Not too much work so on occasion the author does stone deadlifts in place of, not in-addition-to, barbell deadlifts

There exists, as it always has, the equation that More Work = More Progess = More Victories or Records, even personal records. Unfortunately, a very important part of the powerlifting equation includes recovery and dependent upon one’s personal physiology there is a point beyond which the lifter cannot fully recover, will not fully recover, and/or be unable to put full effort into a succeeding workout. Another unfortunate aspect of recovery or lack thereof, is that one may not be aware they aren’t recovered.
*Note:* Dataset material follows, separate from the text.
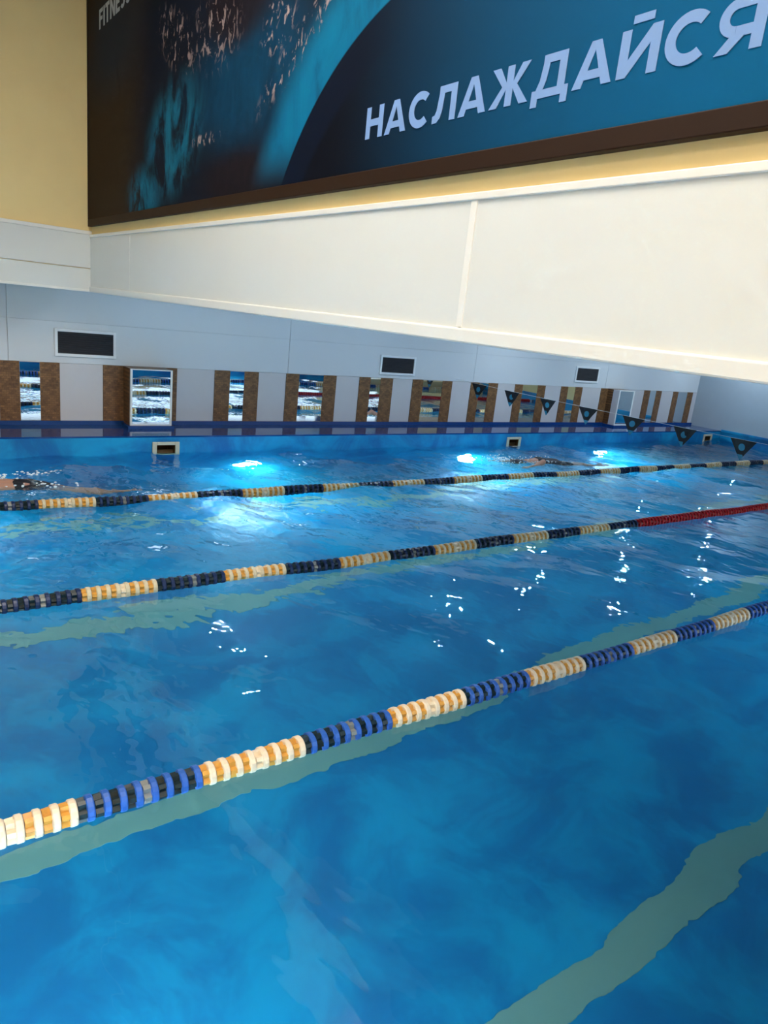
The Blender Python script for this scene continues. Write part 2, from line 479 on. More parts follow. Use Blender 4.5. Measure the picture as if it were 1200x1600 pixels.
skimmer(SKX[1], 'beige framed skimmer opening in pool wall behind the farther swimmer')
skimmer(SKX[2], 'beige framed skimmer opening nearest the far right pool corner')

# ------------------------------------------------------------------ underwater lamps
m_lens = simple('pool_lamp_lens', srgb(236, 242, 246), 0.15)
def disc_light(parent, pos, direction, radius, radiance, color):
    l = bpy.data.lights.new('bulb', 'AREA'); l.shape = 'DISK'; l.size = 2 * radius
    l.energy = radiance * math.pi * math.pi * radius ** 2; l.color = color[:3]
    o = bpy.data.objects.new('bulb', l); COL.objects.link(o)
    o.visible_camera = True
    o.rotation_euler = Vector(direction).to_track_quat('-Z', 'Y').to_euler()
    o.parent = parent; o.location = Vector(pos) - parent.location
    return o
m_bezel = simple('lamp_bezel', srgb(230, 232, 232), 0.3)
def disc(mb, x, y, z, r0, r1, ya, yb, n=28):
    """ring between radii r0 and r1, axis along Y"""
    vs, fs = [], []
    for k in range(n):
        c, s_ = math.cos(2 * math.pi * k / n), math.sin(2 * math.pi * k / n)
        for rr, yy in ((r0, ya), (r1, ya), (r1, yb), (r0, yb)):
            vs.append((x + rr * c, yy, z + rr * s_))
    for k in range(n):
        a, b = 4 * k, 4 * ((k + 1) % n)
        for i in range(4):
            fs.append((a + i, a + (i + 1) % 4, b + (i + 1) % 4, b + i))
    mb.add(vs, fs)
    return mb
def pool_lamp(x, z, far, lab, grp):
    y = YF if far else YN
    s_ = -1 if far else 1
    r = empty('pool_lamp', (x, y, z))
    disc(MB(), x, y, z, 0.125, 0.165, y, y + s_ * 0.03).build('bezel', m_bezel, r, smooth=False)
    n = 28
    vs = [(x + 0.126 * math.cos(6.28318 * k / n), y + s_ * 0.012, z + 0.126 * math.sin(6.28318 * k / n)) for k in range(n)]
    vs += [(a, y + s_ * 0.002, c) for a, b, c in vs]
    MB().add(vs, [tuple(range(n)), tuple(range(n, 2 * n))[::-1]] + [(k, (k + 1) % n, (k + 1) % n + n, k + n) for k in range(n)]).build('lens', m_lens, r)
    disc_light(r, (x, y + s_ * 0.016, z), (0, s_, 0), 0.124, POOL_LAMP, (0.82, 0.93, 1.0))
    tag(r, lab, 'pool lamp', grp)
for x, z, lab in ((0.1, -0.85, 'round underwater lamp in the far pool wall, left of the near swimmer'),
                  (4.05, -0.85, 'round underwater lamp glowing below the middle of the far pool wall, brightest in view'),
                  (8.0, -0.95, 'round underwater lamp glowing just left of the farther swimmer'),
                  (11.55, -1.1, 'round underwater lamp glowing farthest right below the pennants')):
    pool_lamp(x, z, True, lab, 'underwater lamps')
for x in (-3.6, -1.7, 0.2, 7.6, 11.4):  # unseen lamps added to brighten the near water
    pool_lamp(x, -0.85, False, 'added unseen underwater lamp in the near pool wall below the deck', 'added underwater lamps in the near wall')

# ------------------------------------------------------------------ ceiling lights
m_hall = emis('warm_panel_light', (1.0, 0.91, 0.79, 1), HALL_LAMP)
m_down = simple('downlight_glass', srgb(236, 240, 242), 0.15)
for x, y in [(a, b) for a in (-1.7, 0.8) for b in (-0.9, 1.2)] + [(-4.2, 1.2), (0.8, 3.3), (0.1, 4.3)]:
    if True:
        r = empty('ceiling_light', (x, y, ZHIGH))
        f = MB(); a, b, c, d = x - 0.6, x + 0.6, y - 0.3, y + 0.3
        f.box(a, a + 0.03, c, d, ZHIGH - 0.04, ZHIGH).box(b - 0.03, b, c, d, ZHIGH - 0.04, ZHIGH).box(a + 0.03, b - 0.03, c, c + 0.03, ZHIGH - 0.04, ZHIGH).box(a + 0.03, b - 0.03, d - 0.03, d, ZHIGH - 0.04, ZHIGH)
        f.build('frame', m_strip, r)
        MB().box(a + 0.03, b - 0.03, c + 0.03, d - 0.03, ZHIGH - 0.02, ZHIGH - 0.004).front(0, 1).build('diffuser', [m_strip, m_hall], r)
        tag(r, 'rectangular warm panel light on the high ceiling of the hall', 'ceiling light', 'panel lights on the high ceiling')
for x, y in ((3.45, 7.0), (6.5, 7.0), (9.3, 8.0), (12.2, 8.0), (15.0, 8.0), (4.6, -1.0), (7.4, -1.0), (10.2, -1.0), (13.0, -1.0)):  # first two inferred from glints; the rest unseen, added to make glints
    if True:
        r = empty('downlight', (x, y, ZLOW))
        n = 20
        ring = [(math.cos(6.28318 * k / n), math.sin(6.28318 * k / n)) for k in range(n)]
        vs = [(x + 0.056 * c, y + 0.056 * s_, ZLOW - 0.006) for c, s_ in ring] + [(x + 0.056 * c, y + 0.056 * s_, ZLOW) for c, s_ in ring]
        MB().add(vs, [tuple(range(n)), tuple(range(n, 2 * n))[::-1]] + [(k, (k + 1) % n, (k + 1) % n + n, k + n) for k in range(n)]).build('glass', m_down, r)
        disc_light(r, (x, y, ZLOW - 0.009), (0, 0, -1), 0.055, LOW_LAMP, (0.72, 0.87, 1.0))
        f = MB(); vs, fs = [], []
        for c, s_ in ring:
            vs += [(x + 0.056 * c, y + 0.056 * s_, ZLOW - 0.012), (x + 0.078 * c, y + 0.078 * s_, ZLOW - 0.008), (x + 0.078 * c, y + 0.078 * s_, ZLOW), (x + 0.056 * c, y + 0.056 * s_, ZLOW)]
        for k in range(n):
            a, b = 4 * k, 4 * ((k + 1) % n)
            for i in range(4): fs.append((a + i, a + (i + 1) % 4, b + (i + 1) % 4, b + i))
        f.add(vs, fs).build('ring', m_strip, r)
        tag(r, 'small round unseen downlight in the low ceiling', 'downlight', 'inferred and added downlights in the low ceiling')

# ------------------------------------------------------------------ lane ropes
PITCH = 0.0594
def mat_plastic(name, c1, rough=0.35, var=0.12):
    return simple(name, c1, rough, var=var, vscale=40)
m_wf = mat_plastic('ivory_float', srgb(228, 210, 184))
m_wc = mat_plastic('ochre_float_core', srgb(206, 148, 62), var=0.25)
m_bf = mat_plastic('blue_float', srgb(44, 92, 176))
m_bc = mat_plastic('black_float_core', srgb(14, 34, 40), var=0.3)
m_nf = mat_plastic('navy_float', srgb(18, 40, 82))
m_sf = mat_plastic('sand_float', srgb(208, 194, 164))
m_rf = mat_plastic('red_float', srgb(176, 16, 26))
m_rc = mat_plastic('dark_red_float_core', srgb(120, 8, 16))
m_gc = mat_plastic('grey_coupling', srgb(120, 124, 122))
m_ic = mat_plastic('ivory_coupling', srgb(226, 206, 176))
m_cable = simple('steel_cable', srgb(140, 145, 150), 0.35, metal=0.8)
def float_verts(x0=0.0, n=18):
    R = 0.054
    prof = [(-0.029, 0.012, 0), (-0.029, 0.044, 1), (-0.001, 0.045, 1), (0.0, R - 0.004, 0), (0.003, R, 0), (0.022, R, 0), (0.027, R - 0.004, 0), (0.029, 0.03, 0), (0.029, 0.012, 0)]
    vs, fs, mi = [], [], []
    for x, r, fin in prof:
        for k in range(n):
            g = 2 * math.pi * k / n
            rr = r * ((1.08 if k % 3 else 0.74) if fin else 1.0)
            vs.append((x0 + x, rr * math.cos(g), rr * math.sin(g)))
    for i in range(len(prof) - 1):
        for k in range(n):
            fs.append((i * n + k, i * n + (k + 1) % n, (i + 1) * n + (k + 1) % n, (i + 1) * n + k)); mi.append(1 if i < 2 else 0)
    return vs, fs, mi
def float_mesh(name, flange, core):
    vs, fs, mi = float_verts()
    b = MB(); b.v, b.f, b.m = list(vs), list(fs), list(mi)
    o = b.build(name, [flange, core]); me = o.data
    bpy.data.objects.remove(o)
    return me
fm = {'w': float_mesh('ivory_float', m_wf, m_wc), 'd': float_mesh('blue_float', m_bf, m_bc), 'r': float_mesh('red_float', m_rf, m_rc),
      'wc': float_mesh('ivory_coupling_float', m_wf, m_ic), 'dc': float_mesh('blue_coupling_float', m_bf, m_gc),
      'sw': float_mesh('sand_float', m_sf, m_wc), 'sd': float_mesh('navy_float', m_nf, m_bc), 'swc': float_mesh('sand_coupling_float', m_sf, m_ic), 'sdc': float_mesh('navy_coupling_float', m_nf, m_gc)}
def lane_rope(y, wphase, red, lab):
    """wphase: an X at which an ivory group of eight begins"""
    r = empty('lane_rope', (XL, y, 0.0))
    ox = lambda x: (Vector((x, y, 0)) - r.location)
    pts = [(XL + (XR - XL) * i / 60, y, 0.012) for i in range(61)]
    MB().tube(pts, 0.006, 6).build('cable', m_cable, r, smooth=True)
    i0 = int(math.floor((-0.1 - wphase) / PITCH)); i1 = int((XR - 0.15 - wphase) / PITCH)
    rest = MB()
    iL = int((XL + 0.2 - wphase) / PITCH)
    for i in range(iL, i1):
        x = wphase + (i + 0.5) * PITCH
        g = (i // 8) % 2; k = i % 8
        kind = ('w' if g == 0 else 'd') + ('c' if k == 4 else '')
        if y > 3: kind = 's' + kind
        if red is not None and x > red: kind = 'r'
        z = 0.014 + 0.006 * math.sin(x * 2.1 + y) + 0.003 * math.sin(x * 5.3 + 2 * y)
        if i >= i0:
            o = bpy.data.objects.new('float', fm[kind]); COL.objects.link(o); o.parent = r
            o.location = ox(x) + Vector((0, 0.004 * math.sin(1.3 * x), z))
            o.rotation_euler = ((i * 2.399) % 6.283, 0, 0)
        else:
            vs, fs, mi = float_verts(x)
            b = len(rest.v)
            rest.v += [(a, c + y, d + z) for a, c, d in vs]; rest.f += [tuple(q + b for q in f) for f in fs]
            rest.m += [q + (0 if g == 0 else 2) for q in mi]
    tag(rest.build('float_row', [m_wf, m_wc, m_bf, m_bc], r), kind='stuff')
    # end hook at the pool wall
    MB().box(XR - 0.09, XR, y - 0.02, y + 0.02, -0.02, 0.04).build('end_hook', m_cable, r)
    tag(r, lab, 'lane rope', 'lane ropes across the pool')
lane_rope(2.395, 0.994 - 0.95 - 0.0 , None, 'nearest lane rope of ivory-ochre and blue-black floats')
lane_rope(4.405, 0.994, 6.69, 'middle lane rope ending in a long run of red floats')
lane_rope(6.52, 1.128, None, 'farthest lane rope of ivory and dark floats, nearest the swimmers')

# ------------------------------------------------------------------ pennants
FX = 8.2
m_pen = simple('dark_pennant_cloth', srgb(13, 18, 25), 0.7, var=0.2, vscale=8)
m_teal = simple('teal_print', srgb(32, 120, 150), 0.6)
pr = empty('pennant_string', (FX, 8.6, 1.0))
zs = lambda y: 0.965 + 0.03 * ((y - 4.5) / 4.0) ** 2
MB().tube([(FX, YN + 0.1 + (YW - 0.01 - YN - 0.1) * i / 40, zs(YN + 0.1 + (YW - 0.01 - YN - 0.1) * i / 40)) for i in range(41)], 0.0022, 6).build('cord', m_strip, pr)
for j in range(10):
    y = 8.75 - 0.755 * j
    z = zs(y); hw, hh = 0.165, 0.24
    b = MB()
    n = 5
    fl = lambda v: 0.012 * math.sin(v * 9 + j * 1.7)
    # gently waving triangle of cloth with thickness
    pts = [(-hw, 0), (-hw * .5, 0), (0, 0), (hw * .5, 0), (hw, 0), (hw * .5, -hh * .5), (0, -hh), (-hw * .5, -hh * .5), (0, -hh * .45)]
    tri = [(0, 1, 7), (1, 8, 7), (1, 2, 8), (2, 3, 8), (3, 5, 8), (3, 4, 5), (5, 6, 8), (6, 7, 8)]
    vs = [(FX + fl(v - u) - 0.0015, y + u, z + v) for u, v in pts] + [(FX + fl(v - u) + 0.0015, y + u, z + v) for u, v in pts]
    fs = [t for t in tri] + [tuple(q + 9 for q in t[::-1]) for t in tri] + [(a, c, c + 9, a + 9) for a, c in ((0, 1), (1, 2), (2, 3), (3, 4), (4, 5), (5, 6), (6, 7), (7, 0))]
    p_ = b.add(vs, fs).build('pennant', m_pen, pr, loc=(FX, y, z))
    e = MB()
    rr = 0.042
    ring = [(rr * math.cos(6.28318 * k / 14), -hh * .36 + rr * math.sin(6.28318 * k / 14)) for k in range(14)]
    tip = [(-hw * .3, -hh * .72), (hw * .3, -hh * .72), (0, -hh)]
    for sgn in (-1, 1):
        d0 = sgn * 0.0022
        f3 = lambda u, v, d: (FX + fl(v - u) + d, y + u, z + v)
        e.prism(ring, d0 - 0.0006, d0 + 0.0006, f3); e.prism(tip, d0 - 0.0006, d0 + 0.0006, f3)
    eo = e.build('emblem', m_teal)
    eo.parent = p_; eo.location = -Vector((FX, y, z))
tag(pr, 'string of dark triangular pennants with teal emblems hung across the lanes', 'pennants')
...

Certainly if my schedule included teaching, coaching, a mad rush to evening graduate classes at a local university, and then flying at 1 AM to be in Baltimore for example to provide and supervise backstage security for a well-known record label and their personnel for shows the following day and evening , securing a hotel floor after a concert, getting perhaps an hour worth of rest prior to insuring that all equipment was secured and all personnel were on whatever busses, airplanes, or trucks as planned before taking air transport back home to begin another work week, both training and recovery would suffer. Doing “too much,” doing “too often,” or a combination of the two can and will erode one’s performance ability both in the gym and on the contest platform. Yet, too many competitors continue to equate “more” with “better” and for the majority that just does not bring positive results.